- [WHAT IS REQUIRED]: Look at the data below and print exactly the lines from its first line through the line with "MB().tube([(-w_ * 1.05, .02, p.z"; the pictures stay out of the copy.

──────── RAW DATA

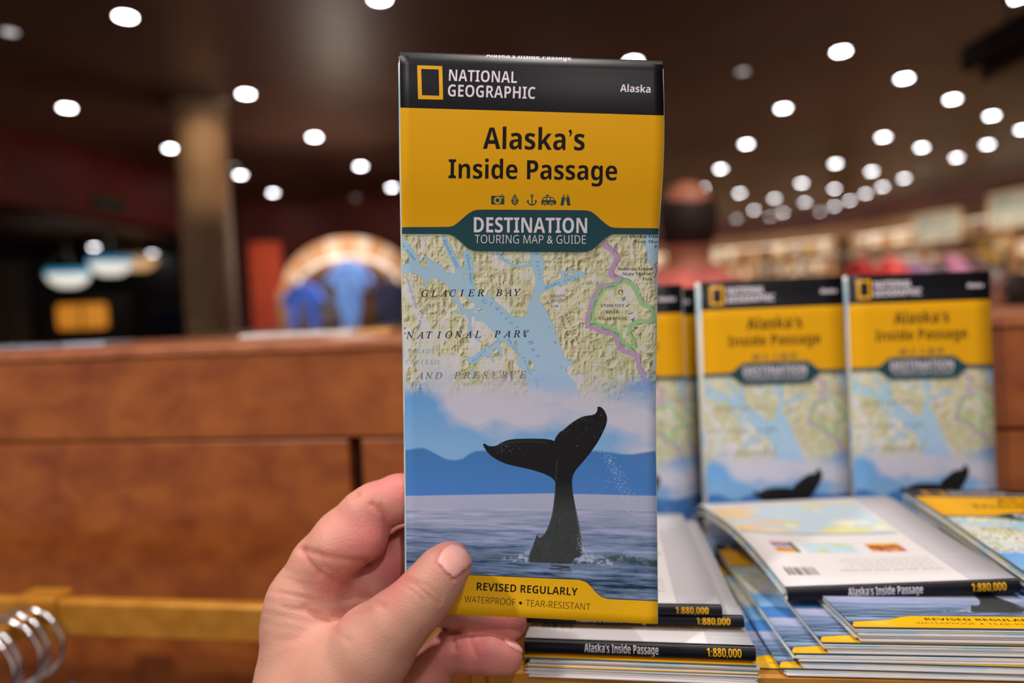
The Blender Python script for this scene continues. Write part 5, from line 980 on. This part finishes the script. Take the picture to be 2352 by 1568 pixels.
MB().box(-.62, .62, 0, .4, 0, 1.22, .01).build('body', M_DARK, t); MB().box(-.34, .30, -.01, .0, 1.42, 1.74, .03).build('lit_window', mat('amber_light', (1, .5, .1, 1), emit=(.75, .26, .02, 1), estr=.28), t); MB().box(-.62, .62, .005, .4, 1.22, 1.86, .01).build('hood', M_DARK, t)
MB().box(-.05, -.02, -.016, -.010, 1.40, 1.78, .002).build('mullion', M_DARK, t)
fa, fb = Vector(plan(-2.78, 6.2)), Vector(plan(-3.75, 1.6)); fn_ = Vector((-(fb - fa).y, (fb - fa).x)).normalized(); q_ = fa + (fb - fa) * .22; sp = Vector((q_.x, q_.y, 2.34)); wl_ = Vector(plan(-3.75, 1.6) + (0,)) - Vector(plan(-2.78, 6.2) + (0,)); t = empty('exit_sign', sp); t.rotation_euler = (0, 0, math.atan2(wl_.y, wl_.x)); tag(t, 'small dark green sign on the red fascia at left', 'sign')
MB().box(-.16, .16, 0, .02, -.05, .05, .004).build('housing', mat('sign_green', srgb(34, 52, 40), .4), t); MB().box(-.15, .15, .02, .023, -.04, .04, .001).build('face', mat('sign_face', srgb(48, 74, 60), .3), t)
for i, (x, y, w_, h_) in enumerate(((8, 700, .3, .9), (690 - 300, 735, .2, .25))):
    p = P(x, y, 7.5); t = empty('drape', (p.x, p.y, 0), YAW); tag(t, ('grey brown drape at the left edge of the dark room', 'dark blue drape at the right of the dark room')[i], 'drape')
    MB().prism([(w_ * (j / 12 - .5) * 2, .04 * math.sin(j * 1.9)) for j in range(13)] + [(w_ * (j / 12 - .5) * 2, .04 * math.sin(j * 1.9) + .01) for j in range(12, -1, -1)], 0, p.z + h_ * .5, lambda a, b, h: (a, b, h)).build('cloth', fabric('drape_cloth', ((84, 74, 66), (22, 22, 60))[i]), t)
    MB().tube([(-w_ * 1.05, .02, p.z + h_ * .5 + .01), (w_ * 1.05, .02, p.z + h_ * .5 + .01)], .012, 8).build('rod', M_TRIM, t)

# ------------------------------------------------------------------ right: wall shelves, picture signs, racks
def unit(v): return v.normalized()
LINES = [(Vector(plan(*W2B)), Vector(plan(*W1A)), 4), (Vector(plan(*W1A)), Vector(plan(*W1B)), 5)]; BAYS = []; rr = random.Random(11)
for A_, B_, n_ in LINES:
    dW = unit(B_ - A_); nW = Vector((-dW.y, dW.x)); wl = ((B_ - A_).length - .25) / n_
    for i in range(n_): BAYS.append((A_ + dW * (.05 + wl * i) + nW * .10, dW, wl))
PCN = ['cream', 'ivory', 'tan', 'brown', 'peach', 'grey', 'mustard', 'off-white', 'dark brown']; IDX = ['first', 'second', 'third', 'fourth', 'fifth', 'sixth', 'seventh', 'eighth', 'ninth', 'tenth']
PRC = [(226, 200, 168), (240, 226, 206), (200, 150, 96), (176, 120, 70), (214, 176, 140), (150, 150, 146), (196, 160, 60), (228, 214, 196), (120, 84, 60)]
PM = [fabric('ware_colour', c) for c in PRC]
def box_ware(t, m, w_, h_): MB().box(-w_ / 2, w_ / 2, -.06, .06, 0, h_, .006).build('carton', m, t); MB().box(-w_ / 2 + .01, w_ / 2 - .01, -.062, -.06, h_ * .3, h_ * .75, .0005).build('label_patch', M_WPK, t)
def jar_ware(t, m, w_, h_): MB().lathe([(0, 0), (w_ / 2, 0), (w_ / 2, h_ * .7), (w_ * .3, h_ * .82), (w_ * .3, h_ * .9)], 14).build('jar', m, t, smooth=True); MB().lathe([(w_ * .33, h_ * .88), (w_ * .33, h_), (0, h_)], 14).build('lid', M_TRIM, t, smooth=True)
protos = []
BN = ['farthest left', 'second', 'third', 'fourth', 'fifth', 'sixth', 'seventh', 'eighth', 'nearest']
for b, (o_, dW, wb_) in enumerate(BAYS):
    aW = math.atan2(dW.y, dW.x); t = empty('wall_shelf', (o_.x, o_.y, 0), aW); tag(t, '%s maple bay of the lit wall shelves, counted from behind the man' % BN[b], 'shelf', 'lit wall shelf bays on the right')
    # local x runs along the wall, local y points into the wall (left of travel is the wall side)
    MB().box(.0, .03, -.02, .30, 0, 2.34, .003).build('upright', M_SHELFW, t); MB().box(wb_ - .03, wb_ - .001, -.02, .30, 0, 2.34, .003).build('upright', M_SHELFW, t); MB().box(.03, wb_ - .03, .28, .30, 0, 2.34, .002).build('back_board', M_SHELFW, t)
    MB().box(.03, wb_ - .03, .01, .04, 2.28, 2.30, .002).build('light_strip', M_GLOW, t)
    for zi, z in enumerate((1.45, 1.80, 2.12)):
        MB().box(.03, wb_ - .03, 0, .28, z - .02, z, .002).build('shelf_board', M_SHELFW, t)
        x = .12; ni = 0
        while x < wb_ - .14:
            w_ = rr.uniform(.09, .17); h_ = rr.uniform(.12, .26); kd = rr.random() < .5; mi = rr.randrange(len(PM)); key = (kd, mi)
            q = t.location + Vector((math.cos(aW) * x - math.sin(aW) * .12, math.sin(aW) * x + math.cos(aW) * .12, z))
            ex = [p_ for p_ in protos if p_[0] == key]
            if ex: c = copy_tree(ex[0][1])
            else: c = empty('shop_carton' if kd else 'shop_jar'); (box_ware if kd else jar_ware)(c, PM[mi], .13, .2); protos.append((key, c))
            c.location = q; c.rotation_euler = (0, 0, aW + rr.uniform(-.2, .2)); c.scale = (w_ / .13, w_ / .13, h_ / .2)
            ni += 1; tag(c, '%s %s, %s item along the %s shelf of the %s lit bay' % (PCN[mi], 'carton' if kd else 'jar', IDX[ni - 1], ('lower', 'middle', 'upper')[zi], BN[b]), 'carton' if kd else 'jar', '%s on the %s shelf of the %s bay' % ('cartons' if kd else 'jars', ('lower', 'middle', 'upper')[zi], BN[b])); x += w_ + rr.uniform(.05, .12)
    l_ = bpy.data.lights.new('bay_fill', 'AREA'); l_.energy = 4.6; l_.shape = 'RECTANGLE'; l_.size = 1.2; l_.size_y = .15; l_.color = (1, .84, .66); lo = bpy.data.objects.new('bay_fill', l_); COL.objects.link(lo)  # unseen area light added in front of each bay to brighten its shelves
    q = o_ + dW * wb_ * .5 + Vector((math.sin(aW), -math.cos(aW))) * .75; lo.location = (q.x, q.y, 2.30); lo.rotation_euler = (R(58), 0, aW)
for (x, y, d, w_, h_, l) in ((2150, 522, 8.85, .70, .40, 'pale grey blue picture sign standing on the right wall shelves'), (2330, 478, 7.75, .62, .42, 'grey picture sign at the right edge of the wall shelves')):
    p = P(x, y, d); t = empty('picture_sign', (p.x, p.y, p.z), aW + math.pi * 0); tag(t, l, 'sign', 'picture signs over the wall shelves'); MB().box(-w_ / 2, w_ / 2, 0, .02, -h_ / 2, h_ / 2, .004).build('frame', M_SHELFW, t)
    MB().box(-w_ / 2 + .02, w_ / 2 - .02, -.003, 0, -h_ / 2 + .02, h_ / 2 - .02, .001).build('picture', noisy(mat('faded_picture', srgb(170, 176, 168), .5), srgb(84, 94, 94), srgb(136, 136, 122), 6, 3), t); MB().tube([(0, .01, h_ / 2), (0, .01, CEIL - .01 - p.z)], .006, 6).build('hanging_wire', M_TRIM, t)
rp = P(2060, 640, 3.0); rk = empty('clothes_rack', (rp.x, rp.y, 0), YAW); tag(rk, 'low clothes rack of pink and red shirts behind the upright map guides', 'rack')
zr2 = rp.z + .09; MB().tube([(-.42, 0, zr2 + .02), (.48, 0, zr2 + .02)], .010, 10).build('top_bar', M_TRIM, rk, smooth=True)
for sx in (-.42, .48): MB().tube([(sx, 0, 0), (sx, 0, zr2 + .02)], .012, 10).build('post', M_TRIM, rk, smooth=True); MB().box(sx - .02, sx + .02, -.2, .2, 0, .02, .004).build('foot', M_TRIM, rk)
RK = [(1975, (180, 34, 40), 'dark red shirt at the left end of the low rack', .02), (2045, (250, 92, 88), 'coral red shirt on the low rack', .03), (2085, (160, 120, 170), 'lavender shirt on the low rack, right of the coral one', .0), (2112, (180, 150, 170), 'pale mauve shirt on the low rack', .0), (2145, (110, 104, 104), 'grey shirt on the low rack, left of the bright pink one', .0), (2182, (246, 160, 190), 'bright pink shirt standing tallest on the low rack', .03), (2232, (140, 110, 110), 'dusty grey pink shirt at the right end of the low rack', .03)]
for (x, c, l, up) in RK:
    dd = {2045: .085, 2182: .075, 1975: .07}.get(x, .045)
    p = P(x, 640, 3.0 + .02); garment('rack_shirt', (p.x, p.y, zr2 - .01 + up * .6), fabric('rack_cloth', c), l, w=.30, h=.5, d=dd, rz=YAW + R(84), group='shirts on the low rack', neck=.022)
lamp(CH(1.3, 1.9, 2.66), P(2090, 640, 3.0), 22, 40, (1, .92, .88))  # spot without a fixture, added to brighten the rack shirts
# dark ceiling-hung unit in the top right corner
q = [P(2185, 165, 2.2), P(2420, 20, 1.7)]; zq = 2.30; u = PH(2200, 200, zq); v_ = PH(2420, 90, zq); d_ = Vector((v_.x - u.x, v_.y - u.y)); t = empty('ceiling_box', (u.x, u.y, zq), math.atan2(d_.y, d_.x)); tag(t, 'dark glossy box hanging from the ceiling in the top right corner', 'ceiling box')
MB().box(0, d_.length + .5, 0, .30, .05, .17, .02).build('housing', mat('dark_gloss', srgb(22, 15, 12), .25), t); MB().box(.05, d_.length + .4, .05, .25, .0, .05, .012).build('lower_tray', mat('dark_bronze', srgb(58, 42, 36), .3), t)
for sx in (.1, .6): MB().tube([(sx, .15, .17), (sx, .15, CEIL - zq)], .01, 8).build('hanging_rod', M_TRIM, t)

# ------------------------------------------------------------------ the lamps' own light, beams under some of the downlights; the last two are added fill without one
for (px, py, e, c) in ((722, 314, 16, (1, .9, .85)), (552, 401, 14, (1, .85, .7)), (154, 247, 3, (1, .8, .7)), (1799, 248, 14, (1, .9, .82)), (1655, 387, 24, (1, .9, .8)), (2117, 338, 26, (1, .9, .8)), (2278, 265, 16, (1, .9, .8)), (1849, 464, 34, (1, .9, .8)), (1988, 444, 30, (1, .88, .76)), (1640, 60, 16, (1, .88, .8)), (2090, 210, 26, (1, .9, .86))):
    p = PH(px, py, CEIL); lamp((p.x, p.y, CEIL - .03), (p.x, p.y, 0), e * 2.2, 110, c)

────────────────

- [EXERCISE OUTPUT]:
The Blender Python script for this scene continues. Write part 5, from line 980 on. This part finishes the script. Take the picture to be 2352 by 1568 pixels.
MB().box(-.62, .62, 0, .4, 0, 1.22, .01).build('body', M_DARK, t); MB().box(-.34, .30, -.01, .0, 1.42, 1.74, .03).build('lit_window', mat('amber_light', (1, .5, .1, 1), emit=(.75, .26, .02, 1), estr=.28), t); MB().box(-.62, .62, .005, .4, 1.22, 1.86, .01).build('hood', M_DARK, t)
MB().box(-.05, -.02, -.016, -.010, 1.40, 1.78, .002).build('mullion', M_DARK, t)
fa, fb = Vector(plan(-2.78, 6.2)), Vector(plan(-3.75, 1.6)); fn_ = Vector((-(fb - fa).y, (fb - fa).x)).normalized(); q_ = fa + (fb - fa) * .22; sp = Vector((q_.x, q_.y, 2.34)); wl_ = Vector(plan(-3.75, 1.6) + (0,)) - Vector(plan(-2.78, 6.2) + (0,)); t = empty('exit_sign', sp); t.rotation_euler = (0, 0, math.atan2(wl_.y, wl_.x)); tag(t, 'small dark green sign on the red fascia at left', 'sign')
MB().box(-.16, .16, 0, .02, -.05, .05, .004).build('housing', mat('sign_green', srgb(34, 52, 40), .4), t); MB().box(-.15, .15, .02, .023, -.04, .04, .001).build('face', mat('sign_face', srgb(48, 74, 60), .3), t)
for i, (x, y, w_, h_) in enumerate(((8, 700, .3, .9), (690 - 300, 735, .2, .25))):
    p = P(x, y, 7.5); t = empty('drape', (p.x, p.y, 0), YAW); tag(t, ('grey brown drape at the left edge of the dark room', 'dark blue drape at the right of the dark room')[i], 'drape')
    MB().prism([(w_ * (j / 12 - .5) * 2, .04 * math.sin(j * 1.9)) for j in range(13)] + [(w_ * (j / 12 - .5) * 2, .04 * math.sin(j * 1.9) + .01) for j in range(12, -1, -1)], 0, p.z + h_ * .5, lambda a, b, h: (a, b, h)).build('cloth', fabric('drape_cloth', ((84, 74, 66), (22, 22, 60))[i]), t)
    MB().tube([(-w_ * 1.05, .02, p.z + h_ * .5 + .01), (w_ * 1.05, .02, p.z + h_ * .5 + .01)], .012, 8).build('rod', M_TRIM, t)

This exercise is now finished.